Pada malam ketiga, pemuda tersebut memberikan wirid berupa bacaan Ayat Kursi kepada Abu Hurairah, yang diyakini dapat mengusir setan. Keesokan harinya, Rasulullah SAW menjelaskan bahwa pemuda itu sebenarnya adalah iblis yang menyamar.
“Nabi tahu siapa yang pantas memimpin Baitul Mal. Itulah Abu Hurairah yang sangat jujur dan pantas menjadi amil,” jelas Menag.
Separuh Ajaran Agama adalah Urusan Sosial
Ketua Badan Amil Zakat Nasional (BAZNAS), Noor Achmad, dalam Rakornas tersebut menyampaikan bahwa separuh ajaran agama merupakan urusan sosial. Oleh karena itu, penguatan zakat, infak, dan sedekah (ZIS) sangat penting untuk membangun kehidupan beragama yang utuh dan berdampak.
“Separuh agama itu adalah urusan sosial, separuhnya lagi ibadah mahdah (ritual-red). Artinya, separuh dari kehidupan beragama kita dikelola melalui pendekatan sosial,” tegas Noor Achmad.

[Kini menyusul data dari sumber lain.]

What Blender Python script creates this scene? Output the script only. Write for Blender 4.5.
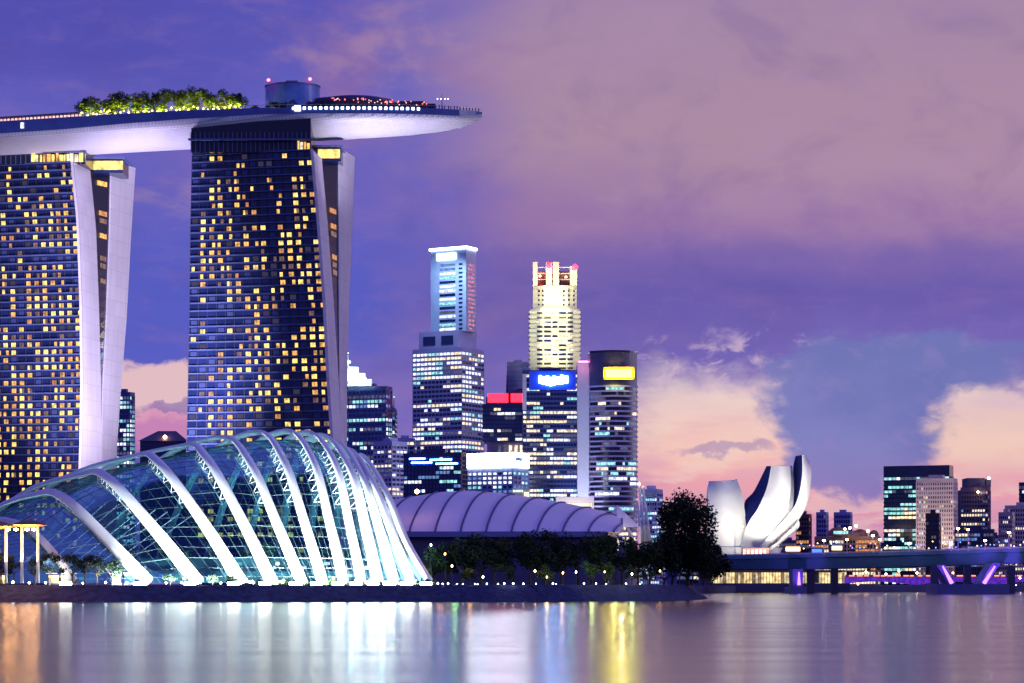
import bpy, math, random
from mathutils import Vector, Matrix
from mathutils import noise as mnoise
R = math.radians
F = 2400.0      # focal length in pixels
HZ = 584.0      # horizon row
CZ = 4.5        # camera height
random.seed(7)
S = bpy.context.scene
for o in list(bpy.data.objects): bpy.data.objects.remove(o)

# ------------------------------------------------------------------ camera
cd = bpy.data.cameras.new('camera'); cam = bpy.data.objects.new('camera', cd)
S.collection.objects.link(cam); S.camera = cam
cam.location = (0, 0, CZ); cam.rotation_euler = (R(90), 0, 0)
cd.sensor_width = 36; cd.lens = 36*F/1024
cd.shift_y = (HZ-341.5)/1024; cd.clip_start = 1; cd.clip_end = 60000

# ------------------------------------------------------------------ colour
def lin(v):
    v /= 255.0
    return v/12.92 if v <= 0.04045 else ((v+0.055)/1.055)**2.4
def c3(r, g, b): return (lin(r), lin(g), lin(b), 1)

# ------------------------------------------------------------------ world (dusk sky with cloud banks, laid out by compass direction)
w = bpy.data.worlds.new('World'); S.world = w; w.use_nodes = True
NT = w.node_tree; NT.nodes.clear()
def nd(t, **k):
    n = NT.nodes.new(t)
    for a, b in k.items(): setattr(n, a, b)
    return n
def L(a, b): NT.links.new(a, b)
def M(op, a, b=None, c=None, clamp=False):
    n = nd('ShaderNodeMath', operation=op); n.use_clamp = clamp
    for i, v in enumerate((a, b, c)):
        if v is None: continue
        if isinstance(v, (int, float)): n.inputs[i].default_value = v
        else: L(v, n.inputs[i])
    return n.outputs[0]
def sstep(x, a, b, o0=0.0, o1=1.0):
    n = nd('ShaderNodeMapRange', interpolation_type='SMOOTHSTEP')
    L(x, n.inputs[0])
    for i, v in zip((1, 2, 3, 4), (a, b, o0, o1)): n.inputs[i].default_value = v
    return n.outputs[0]
def mixc(f, a, b):
    n = nd('ShaderNodeMix', data_type='RGBA'); n.clamp_factor = True
    if isinstance(f, (int, float)): n.inputs[0].default_value = f
    else: L(f, n.inputs[0])
    for i, v in ((6, a), (7, b)):
        if isinstance(v, tuple): n.inputs[i].default_value = v
        else: L(v, n.inputs[i])
    return n.outputs[2]
def ramp(x, x0, x1, stops):
    mr = nd('ShaderNodeMapRange'); L(x, mr.inputs[0]); mr.inputs[1].default_value = x0; mr.inputs[2].default_value = x1
    r = nd('ShaderNodeValToRGB'); L(mr.outputs[0], r.inputs[0]); e = r.color_ramp
    e.interpolation = 'EASE'
    for i, (p, col) in enumerate(stops):
        el = e.elements[i] if i < 2 else e.elements.new(0.5)
        el.position = (p-x0)/(x1-x0); el.color = col
    return r.outputs[0]
tc = nd('ShaderNodeTexCoord'); sp = nd('ShaderNodeSeparateXYZ'); L(tc.outputs['Generated'], sp.inputs[0])
AZ = M('ARCTAN2', sp.outputs[0], sp.outputs[1])                  # compass angle from straight ahead
EL = M('ARCSINE', sp.outputs[2])                                 # elevation
U = M('MULTIPLY', AZ, 2400.0); V = M('MULTIPLY', EL, 2400.0)     # both in 1/2400 rad
def cl(sx, sy, scale, detail, rough, dist=0.0, off=0.0):
    cb = nd('ShaderNodeCombineXYZ')
    L(M('MULTIPLY', U, sx), cb.inputs[0]); L(M('MULTIPLY', V, sy), cb.inputs[1]); cb.inputs[2].default_value = off
    n = nd('ShaderNodeTexNoise'); n.inputs['Scale'].default_value = scale; n.inputs['Detail'].default_value = detail
    n.inputs['Roughness'].default_value = rough; n.inputs['Distortion'].default_value = dist
    L(cb.outputs[0], n.inputs['Vector']); return M('SUBTRACT', n.outputs[0], 0.5)
n_big = cl(.0028, .0060, 1, 5, .55, .6, 3.1)
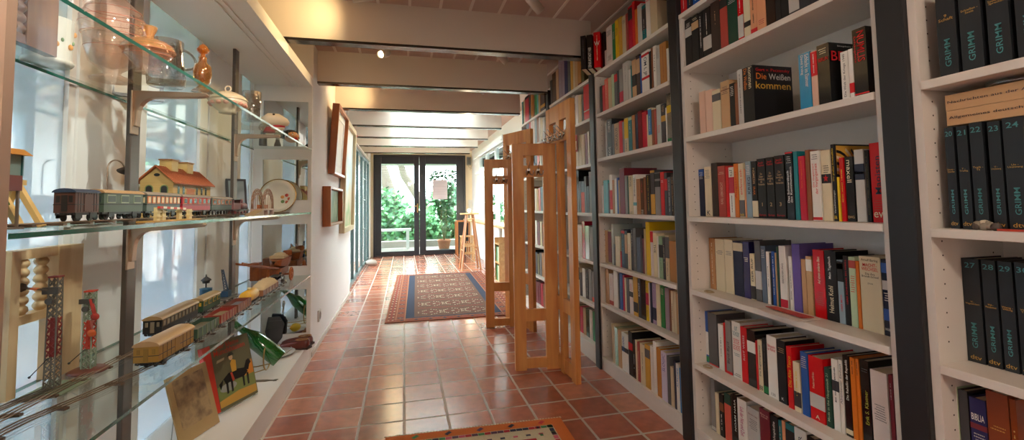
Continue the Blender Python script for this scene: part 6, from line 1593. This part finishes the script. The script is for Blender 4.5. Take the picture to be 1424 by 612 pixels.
MB().lathe((0, 0, 0), [(.001, .002), (.030, .002), (.026, .008), (.010, .022), (.022, .034), (.026, .06), (.024, .085), (.012, .098), (.011, .112), (.013, .114), (.009, .110), (.009, .095), (.020, .08), (.022, .05), (.001, .034)], n=28).build('body', glassy('honey_glass', 'EBC07A', gloss=.16, edge=.55, body=.12, bodycol='D8A050'), t)
MB().lathe((0, 0, 0), [(.008, .10), (.0085, .118), (.006, .125), (.012, .130), (.019, .138), (.012, .150), (.004, .158), (.001, .159)], n=24).build('stopper', GA, t)
t = thing('soup_tureen', 'round lidded tureen with pinkish flowers and ring knob on the top shelf', 'tureen', (-.705, 2.06, Z3)); t.scale = (.92, .92, .92)
MB().lathe((0, 0, 0), [(.001, .001), (.035, .001), (.034, .008), (.052, .022), (.072, .046), (.076, .058), (.072, .058), (.05, .026), (.001, .012)], n=36).build('bowl', K('tureen_cream', 'DDC8A8', .25), t)
MB().lathe((0, 0, 0), [(.078, .058), (.079, .062), (.062, .080), (.035, .094), (.012, .100), (.001, .101)], n=36).build('lid', K('tureen_cream2', 'CFB892', .25), t)
MB().tube([(math.cos(q*PI/8)*.012, 0, .112+math.sin(q*PI/8)*.012) for q in range(16)], .003, n=6, closed=True).build('ring_knob', K('tureen_cream', 'DDC8A8', .25), t)
m = MB()
for k in range(14): a = k*PI/7; m.ball((math.cos(a)*.066, math.sin(a)*.066, .040), .012, K('tureen_pink', 'C88A72', .3), 8, (1, 1, .8))
m.build('flower_pattern', None, t)
t = MB().lathe((0, 0, 0), [(.001, .003), (.034, .003), (.037, .006), (.040, .135), (.037, .135), (.035, .010), (.001, .008)], n=30).build('glass_vase', G1); tag(t, 'clear straight glass vase between the tureen and the long-snouted head', 'vase', loc=(-.67, 2.24, Z3))
t = thing('glass_bottle', 'slender dark bottle with clear ball stopper before the topmost mirror', 'bottle', (-.86, 3.10, Z3))
MB().lathe((0, 0, 0), [(.001, 0), (.022, 0), (.023, .004), (.022, .05), (.014, .075), (.013, .088), (.001, .09)], n=24).build('body', K('bottle_dark', '2E3438', .1), t); MB().ball((0, 0, .115), .026, G1, 16).build('stopper', None, t)
t = thing('puppet_head', 'cream long-snouted animal puppet head with red open mouth on the top shelf', 'puppet', (-.66, 2.56, Z3)); SK = K('snout_cream', 'D8C4A4', .5)
m = MB(); m.tube([(-.05, -.02, .055), (-.02, -.01, .066), (.02, 0, .068), (.055, .01, .056), (.068, .012, .048)], .02, radii=[.020, .036, .033, .022, .012], n=14); m.build('snout', SK, t)
m = MB(); m.tube([(-.01, -.005, .028), (.02, 0, .024), (.05, .008, .026)], .012, radii=[.018, .014, .007], n=12); m.build('jaw', SK, t)
MB().tube([(-.01, -.005, .040), (.02, 0, .038), (.052, .010, .036)], .01, radii=[.020, .017, .009], n=12).build('mouth', K('mouth_red', 'B82A2A', .4), t)
for s in (-1, 1): MB().ball((.005, s*.022-.002, .090), .0075, K('eye_black', '1A1614', .15), 10).build('eye', None, t)
for s in (-1, 1): MB().ball((.064, .012+s*.006, .056), .0035, K('eye_black', '1A1614', .15), 8).build('nostril', None, t)
m = MB(); m.lathe((-.02, 0, 0), [(.001, 0), (.030, 0), (.026, .012), (.016, .03)], n=18); m.build('neck', K('neck_red', 'A82A30', .6), t)
t = thing('puppet_head', 'peach puppet face with black hair and red lips lying at the shelf end', 'puppet', (-.66, 2.95, Z3))
m = MB(); m.ball((0, 0, .036), .042, K('face_peach', 'D89A6A', .5), 18, (1, 1.05, .85)); m.ball((.022, -.036, .036), .010, K('face_peach', 'D89A6A', .5), 10); m.build('face', None, t)
m = MB(); m.ball((-.010, .010, .046), .044, K('hair_black', '1C1816', .45), 18, (1.05, 1.05, .82)); r4 = random.Random(2)
for k in range(26): a = r4.uniform(0, PI*2); m.tube([(-.01+math.cos(a)*.03, .01+math.sin(a)*.03, .07), (-.01+math.cos(a)*.046, .005+math.sin(a)*.046, .05), (-.01+math.cos(a)*.05, .005+math.sin(a)*.05, .028)], .004, K('hair_black', '1C1816', .45), n=5)
m.build('hair', None, t)
m = MB(); m.ball((.026, -.028, .018), .014, K('lips_red', 'C8202A', .3), 12, (1, .8, .55)); m.ball((.028, -.029, .024), .012, K('lips_red', 'C8202A', .3), 12, (1, .8, .5)); m.build('lips', None, t)
for s in (0, 1): MB().ball((.012+s*.018, -.036+s*.012, .046), .0055, K('eye_white', 'E8E2D8', .2), 8).build('eye', None, t)
t = thing('china_pot', 'pale cylindrical china pot painted with orange flowers at the back of the top shelf', 'pot', (-.925, 1.44, Z3))
MB().lathe((0, 0, 0), [(.001, 0), (.048, 0), (.052, .006), (.052, .012), (.047, .014), (.050, .125), (.046, .125), (.044, .016), (.001, .01)], n=32).build('body', K('china_pale', 'E2DACE', .2), t)
m = MB()
for k in range(9):
    a = k*2*PI/9; z = .05+.045*(k % 2); m.ball((math.cos(a)*.0495, math.sin(a)*.0495, z), .010, K('china_orange', 'E0922A', .3), 8, (.6, .6, .8)); m.ball((math.cos(a+.25)*.0495, math.sin(a+.25)*.0495, z+.014), .007, K('china_leaf', '7E9A6E', .3), 8, (.5, .5, .8))
m.build('flower_pattern', None, t)
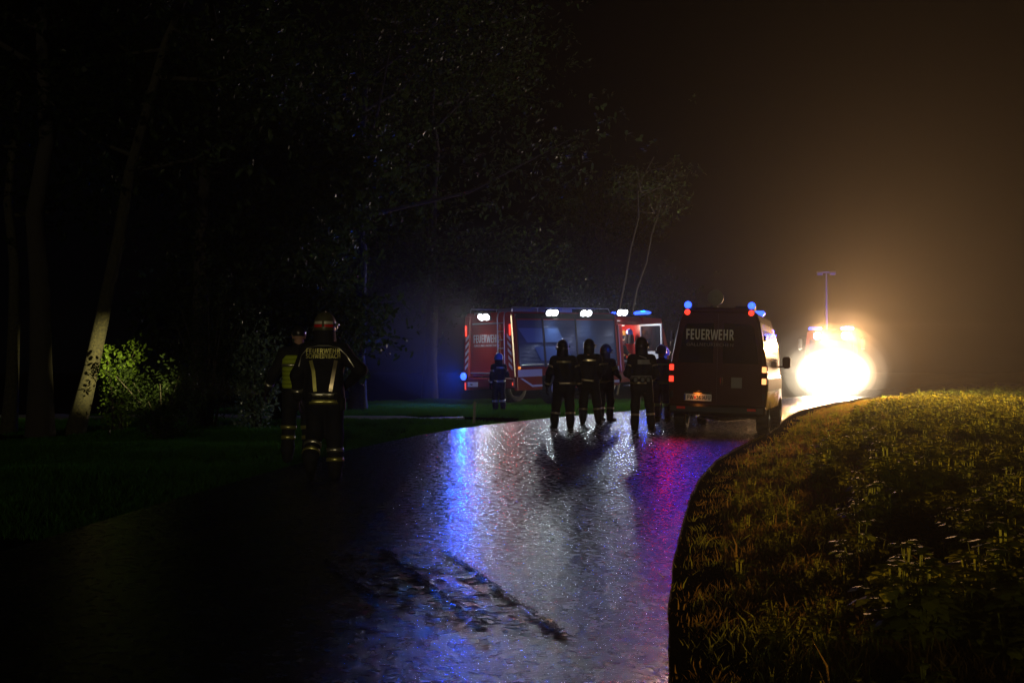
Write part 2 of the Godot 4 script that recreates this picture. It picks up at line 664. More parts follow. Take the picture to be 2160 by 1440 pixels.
# o: joints, height, jacket, trousers, bulk, glove, helm, helm_turn, cell
func person(called: String, label: String, at: Vector3, turn: float, o := {}) -> Array:
	var t := thing(called, label, "person", at, turn, o.get("group", ""))
	var sc: float = o.get("height", 1.8) / 1.8
	var j := pose(o.get("joints", {}))
	for key in j:
		j[key] = j[key] * sc
	var jacket: Color = o.get("jacket", CLOTH)
	var bones := body_bones(j, jacket, o.get("trousers", jacket), o.get("bulk", 1.0) * sc, GLOVE)
	var st := nst()
	put_net(st, nets(bones, o.get("cell", 0.02), 0.05))
	var ht: float = o.get("helm_turn", 0.0)
	var hx := Transform3D(Basis(Vector3.UP, ht) * Basis(Vector3.RIGHT, o.get("nod", 0.0)), j.head)
	put_net(st, head_net, hx)
	var sides := {"l": -1.0, "r": 1.0}
	for s in sides:
		var d: Vector3 = (j["w" + s] - j["e" + s]).normalized()
		var x := Vector3(sides[s], 0, 0)
		x = (x - d * x.dot(d)).normalized()
		var bs := Basis(x, -d, x.cross(-d))
		if sides[s] < 0.0:
			bs = Basis(x * 1.0, -d, -(x.cross(-d)))
		bs = Basis(bs.x * 1.05, bs.y * 1.05, bs.z * 1.05)
		put_net(st, hand_net, Transform3D(bs, j["w" + s] + d * 0.035), o.get("glove", GLOVE))
	obj("body", st, M.cloth, t)
	if o.has("helm"):
		helmet(t, j.head + Vector3(0, 0.03, 0), ht, o.helm, M.black_plastic, o.get("curtain", true))
	return [t, bones, j]

func group_of(bones: Array, g: Array) -> Array:
	return bones.filter(func(b): return b[5] in g)

# usual reflective tapes of a turnout coat
func tapes(pr: Array, m: Material, o := {}) -> void:
	var t: Node3D = pr[0]
	var bones: Array = pr[1]
	var j: Dictionary = pr[2]
	var torso := group_of(bones, ["t"])
	var w: float = o.get("w", 0.045)
	if o.get("hem", true):
		var st := nst()
		ring_band(st, torso, j.hip + Vector3(0, o.get("hem_y", 0.02), 0), Vector3(o.get("hem_tilt", 0.0), 1, 0), w)
		obj("hem_tape", st, m, t)
	if o.get("chest", true):
		var st := nst()
		var y: float = j.chest.y + o.get("chest_y", 0.06)
		back_tape(st, torso, [Vector2(-0.15, y), Vector2(0.15, y)], w * 0.8)
		obj("back_tape", st, m, t)
	for s in ["l", "r"]:
		if o.get("sleeve", true):
			var ab := group_of(bones, ["a" + s])
			var st := nst()
			ring_band(st, ab, j["s" + s].lerp(j["e" + s], o.get("arm_t", 0.5)), j["e" + s] - j["s" + s] + Vector3(0, 0, 0.0), w * 0.8, 0.008, 0.0, TAU, 16)
			obj("sleeve_tape", st, m, t)
			st = nst()
			ring_band(st, ab, j["e" + s].lerp(j["w" + s], 0.82), j["w" + s] - j["e" + s], w * 0.9, 0.008, 0.0, TAU, 16)
			obj("cuff_tape", st, m, t)
		if o.get("shin", true):
			var lb := group_of(bones, ["l" + s])
			var st := nst()
			ring_band(st, lb, j["k" + s].lerp(j["a" + s], o.get("shin_t", 0.42)), j["a" + s] - j["k" + s], w, 0.008, 0.0, TAU, 18)
			obj("trouser_tape", st, m, t)

# lettering wrapped onto the back
func back_text(pr: Array, words: String, cx: float, cy: float, w: float, h: float, m: Material) -> void:
	var tm := text_mesh(words)
	var bb := tm.get_aabb()
	var ar := tm.surface_get_arrays(0)
	var vs: PackedVector3Array = ar[Mesh.ARRAY_VERTEX]
	var ix: PackedInt32Array = ar[Mesh.ARRAY_INDEX]
	var torso := group_of(pr[1], ["t", "al", "ar"])
	var map := PackedVector3Array()
	for v in vs:
		var q := Vector2(cx + (v.x - bb.get_center().x) * w / bb.size.x, cy + (v.y - bb.get_center().y) * h / bb.size.y)
		var p := hit(Vector3(q.x, q.y, 0.5), Vector3(0, 0, -1), torso, 0.05)
		if p == Vector3.INF:
			p = Vector3(q.x, q.y, 0.1)
		map.append(p + Vector3(0, 0, 0.012 if v.z > 0.0 else 0.002))
	var st := nst()
	for i in range(0, ix.size(), 3):
		st.add_vertex(map[ix[i]])
		st.add_vertex(map[ix[i + 1]])
		st.add_vertex(map[ix[i + 2]])
	obj("lettering", st, m, pr[0])

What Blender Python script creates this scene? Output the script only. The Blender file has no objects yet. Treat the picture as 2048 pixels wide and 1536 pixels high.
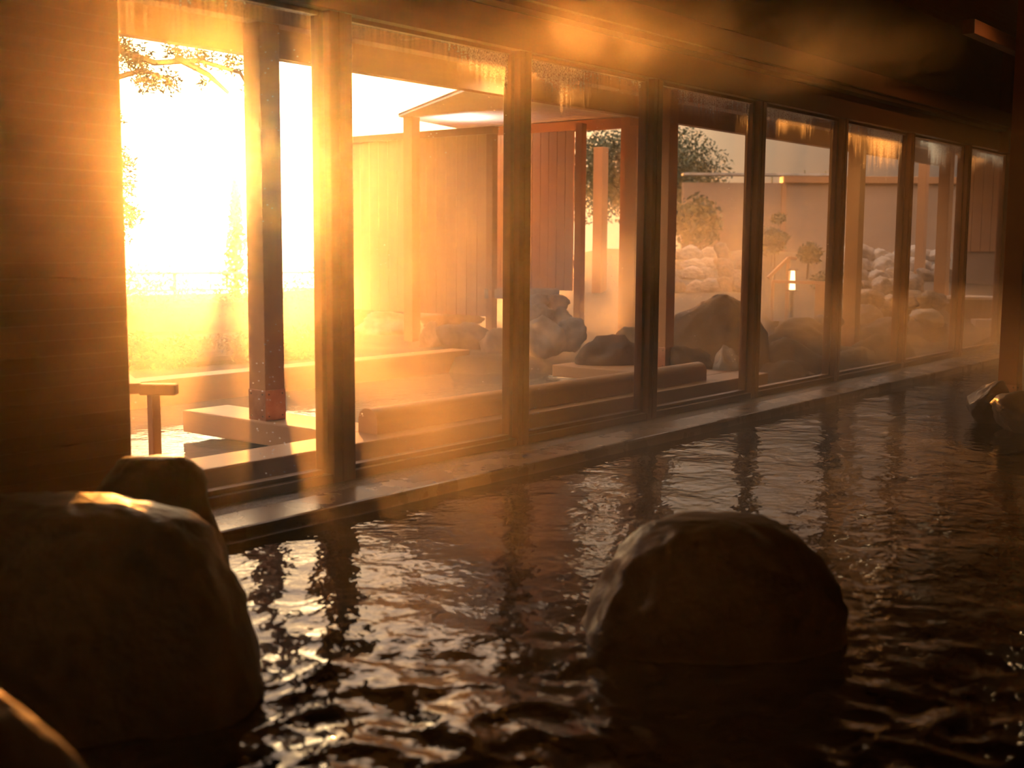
import bpy, bmesh, math, random
from mathutils import Vector, noise, Matrix
PI = math.pi
sc = bpy.context.scene
COL = sc.collection

# ------------------------------------------------------------------ materials
def newmat(name):
    m = bpy.data.materials.new(name); m.use_nodes = True
    nt = m.node_tree; nt.nodes.clear()
    return m, nt, nt.nodes, nt.links
def N(nodes, t, **kw):
    n = nodes.new(t)
    for k, v in kw.items(): setattr(n, k, v)
    return n
def ramp(nodes, stops):
    r = nodes.new('ShaderNodeValToRGB'); e = r.color_ramp.elements
    while len(e) < len(stops): e.new(0.5)
    for i, (p, c) in enumerate(stops):
        e[i].position = p; e[i].color = c if len(c) == 4 else (*c, 1)
    return r
def coords(nodes, links, scale=(1, 1, 1), kind='Object'):
    tc = nodes.new('ShaderNodeTexCoord'); mp = nodes.new('ShaderNodeMapping')
    links.new(tc.outputs[kind], mp.inputs[0]); mp.inputs['Scale'].default_value = scale
    return mp
def surf(name, c1, c2, rough=.6, scale=(4, 4, 4), detail=6, bump=.1, bdist=.01, metal=0, spec=.5, rrough=None, lo=.35, hi=.65, bscale=None):
    m, nt, n, l = newmat(name)
    out = N(n, 'ShaderNodeOutputMaterial'); b = N(n, 'ShaderNodeBsdfPrincipled')
    mp = coords(n, l, scale); t = N(n, 'ShaderNodeTexNoise'); t.inputs['Scale'].default_value = 1; t.inputs['Detail'].default_value = detail
    t.inputs['Roughness'].default_value = .6
    l.new(mp.outputs[0], t.inputs[0]); r = ramp(n, [(lo, c1), (hi, c2)]); l.new(t.outputs[0], r.inputs[0])
    l.new(r.outputs[0], b.inputs['Base Color'])
    b.inputs['Metallic'].default_value = metal; b.inputs['Roughness'].default_value = rough
    b.inputs['Specular IOR Level'].default_value = spec
    if rrough:
        mr = N(n, 'ShaderNodeMapRange'); mr.inputs['To Min'].default_value = rrough[0]; mr.inputs['To Max'].default_value = rrough[1]
        l.new(t.outputs[0], mr.inputs[0]); l.new(mr.outputs[0], b.inputs['Roughness'])
    bp = N(n, 'ShaderNodeBump'); bp.inputs['Strength'].default_value = bump; bp.inputs['Distance'].default_value = bdist
    src = t
    if bscale:
        mp2 = coords(n, l, bscale); src = N(n, 'ShaderNodeTexNoise'); src.inputs['Scale'].default_value = 1; src.inputs['Detail'].default_value = 5
        l.new(mp2.outputs[0], src.inputs[0])
    l.new(src.outputs[0], bp.inputs['Height']); l.new(bp.outputs[0], b.inputs['Normal'])
    l.new(b.outputs[0], out.inputs[0])
    return m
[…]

Menurutnya, ZIS yang dikelola secara kolektif dan inklusif dapat menjadi solusi atas berbagai persoalan sosial, terutama ketimpangan dan kemiskinan.
“Jika pengelolaan ZIS berjalan efektif, berarti kita telah menyelesaikan separuh dari persoalan keagamaan. Karena separuh agama itu adalah bagaimana kita hidup berdampingan dan membantu sesama,” jelasnya.
Tiga Rekomendasi Rakornas
Rakornas yang berlangsung selama tiga hari ini menghasilkan sejumlah rekomendasi strategis. Direktur Jenderal Bimbingan Masyarakat Islam (Dirjen Bimas Islam), Abu Rokhmad, mengatakan, Rakornas ini untuk pertama kalinya menekankan fungsi Kementerian Agama sebagai regulator, pembina, dan pengawas dalam pengelolaan zakat.
“Rakornas merekomendasikan penguatan posisi Kementerian Agama sebagai regulator, peningkatan kapasitas kelembagaan BAZNAS dan LAZ, serta pemahaman menyeluruh terhadap regulasi zakat,” ujarnya.
Ia berharap pengelolaan ZIS semakin tepat sasaran, berintegritas, dan akuntabel. “Zakat bisa menjadi instrumen keagamaan yang berdampak dalam mendukung negara mewujudkan kesejahteraan masyarakat dan menanggulangi kemiskinan menuju Indonesia Emas 2045,” pungkas Abu Rokhmad.
Penutupan Rakornas ditandai dengan pemukulan gong oleh Menag Nasaruddin Umar, didampingi Sekjen Kemenag Kamaruddin Amin, Ketua BAZNAS Noor Achmad, dan Dirjen Bimas Islam Abu Rokhmad.